─── Given entries ───
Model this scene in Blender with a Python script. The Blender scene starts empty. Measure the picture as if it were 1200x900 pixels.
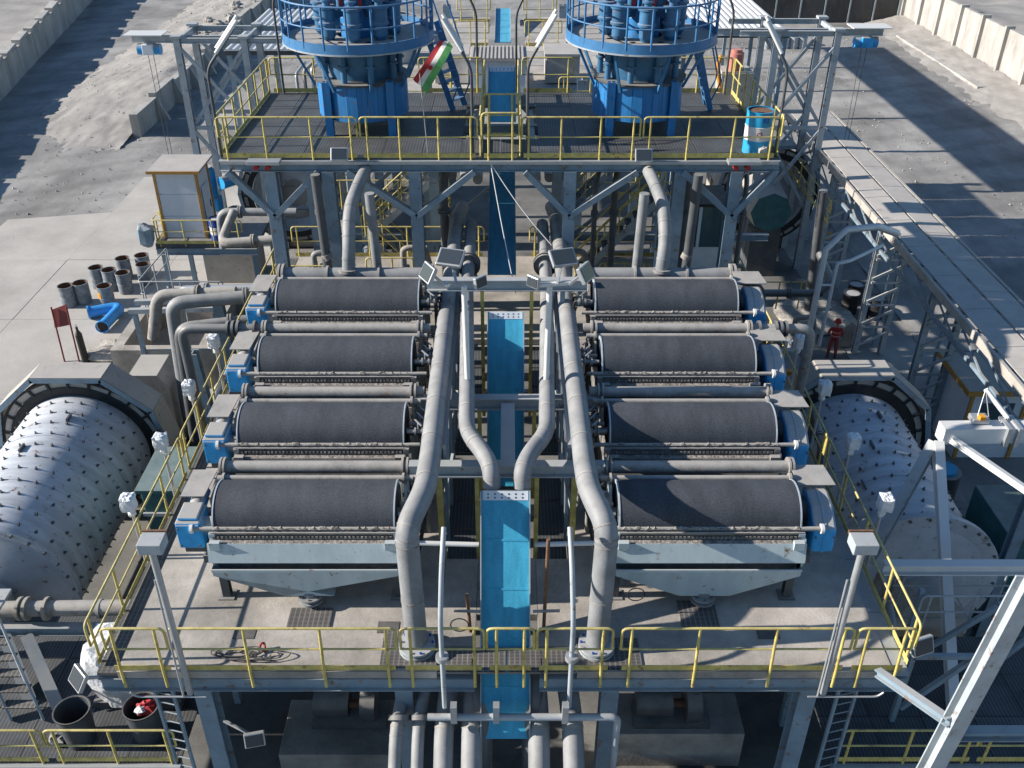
import bpy, math, random
from mathutils import Vector as V, Matrix
random.seed(7)
sc = bpy.context.scene
PI = math.pi
# ------------------------------------------------------------------ camera, sky, sun, exposure
cam = bpy.data.objects.new('camera', bpy.data.cameras.new('camera'))
sc.collection.objects.link(cam); sc.camera = cam
cam.location = (0, 0, 14); cam.rotation_euler = (math.radians(90 - 32.47), 0, 0)
cam.data.lens = 33.0; cam.data.sensor_width = 36; cam.data.shift_x = 0.005; cam.data.clip_end = 1500
SUN_EL, SUN_AZ = 25.0, 88.5      # elevation; direction the light travels is towards +X
w = bpy.data.worlds.new('World'); sc.world = w; w.use_nodes = True
nt = w.node_tree; sky = nt.nodes.new('ShaderNodeTexSky'); sky.sky_type = 'NISHITA'; sky.sun_disc = False
sky.sun_elevation = math.radians(SUN_EL); sky.sun_rotation = math.radians(-SUN_AZ)
sky.air_density = 1.4; sky.dust_density = 0.3; sky.ozone_density = 6.0
nt.links.new(sky.outputs[0], nt.nodes['Background'].inputs[0]); nt.nodes['Background'].inputs[1].default_value = 0.075
sl = bpy.data.lights.new('sun', 'SUN'); sl.energy = 5.0; sl.angle = math.radians(0.5); sl.color = (1, 0.925, 0.83)
so = bpy.data.objects.new('sun', sl); sc.collection.objects.link(so)
so.rotation_euler = (math.radians(90 - SUN_EL), 0, math.radians(-SUN_AZ))
sc.view_settings.view_transform = 'Standard'; sc.view_settings.look = 'None'
sc.view_settings.exposure = 0.95; sc.view_settings.gamma = 1.0
sc.cycles.max_bounces = 5; sc.cycles.diffuse_bounces = 3; sc.cycles.glossy_bounces = 2; sc.cycles.transmission_bounces = 3

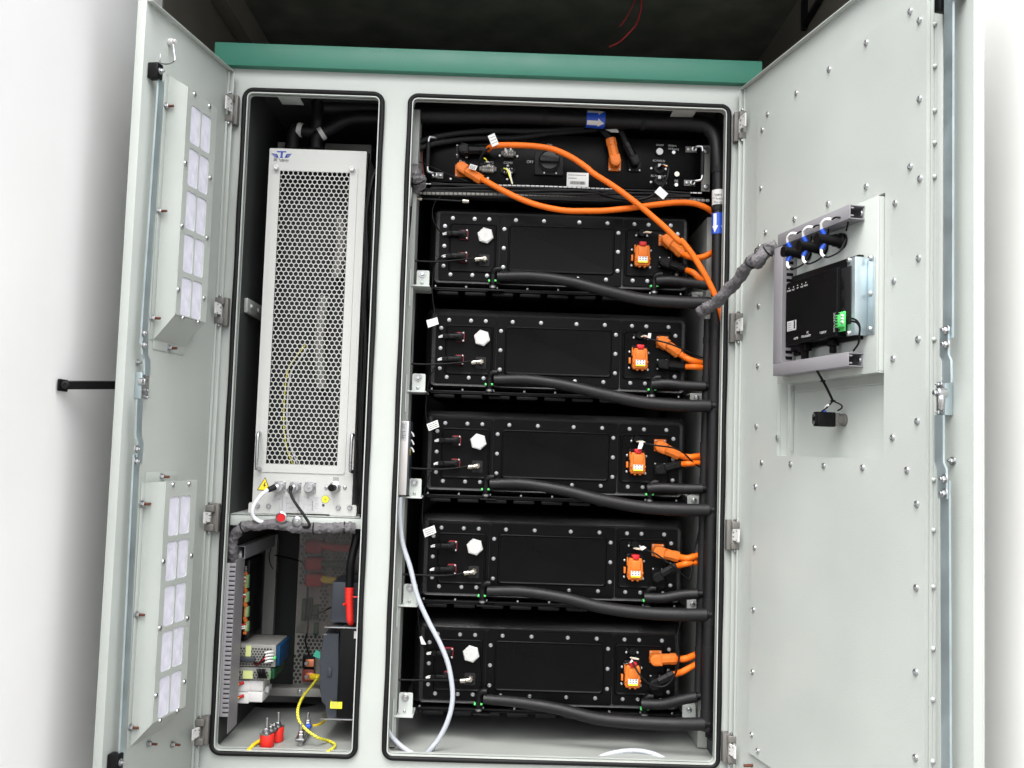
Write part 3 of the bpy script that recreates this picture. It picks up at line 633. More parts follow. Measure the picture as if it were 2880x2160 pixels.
───
The records shown above are to be repeated exactly, with the pictures left out.

» **Response to the exercise**:
Model this scene in Blender with a Python script. The Blender scene starts empty. Measure the picture as if it were 1200x900 pixels.
import bpy, math, random
from mathutils import Vector as V, Matrix
random.seed(7)
sc = bpy.context.scene
PI = math.pi
# ------------------------------------------------------------------ camera, sky, sun, exposure
cam = bpy.data.objects.new('camera', bpy.data.cameras.new('camera'))
sc.collection.objects.link(cam); sc.camera = cam
cam.location = (0, 0, 14); cam.rotation_euler = (math.radians(90 - 32.47), 0, 0)
cam.data.lens = 33.0; cam.data.sensor_width = 36; cam.data.shift_x = 0.005; cam.data.clip_end = 1500
SUN_EL, SUN_AZ = 25.0, 88.5      # elevation; direction the light travels is towards +X
w = bpy.data.worlds.new('World'); sc.world = w; w.use_nodes = True
nt = w.node_tree; sky = nt.nodes.new('ShaderNodeTexSky'); sky.sky_type = 'NISHITA'; sky.sun_disc = False
sky.sun_elevation = math.radians(SUN_EL); sky.sun_rotation = math.radians(-SUN_AZ)
sky.air_density = 1.4; sky.dust_density = 0.3; sky.ozone_density = 6.0
nt.links.new(sky.outputs[0], nt.nodes['Background'].inputs[0]); nt.nodes['Background'].inputs[1].default_value = 0.075
sl = bpy.data.lights.new('sun', 'SUN'); sl.energy = 5.0; sl.angle = math.radians(0.5); sl.color = (1, 0.925, 0.83)
so = bpy.data.objects.new('sun', sl); sc.collection.objects.link(so)
so.rotation_euler = (math.radians(90 - SUN_EL), 0, math.radians(-SUN_AZ))
sc.view_settings.view_transform = 'Standard'; sc.view_settings.look = 'None'
sc.view_settings.exposure = 0.95; sc.view_settings.gamma = 1.0
sc.cycles.max_bounces = 5; sc.cycles.diffuse_bounces = 3; sc.cycles.glossy_bounces = 2; sc.cycles.transmission_bounces = 3

Write part 3 of the bpy script that recreates this picture. It picks up at line 633. More parts follow. Measure the picture as if it were 2880x2160 pixels.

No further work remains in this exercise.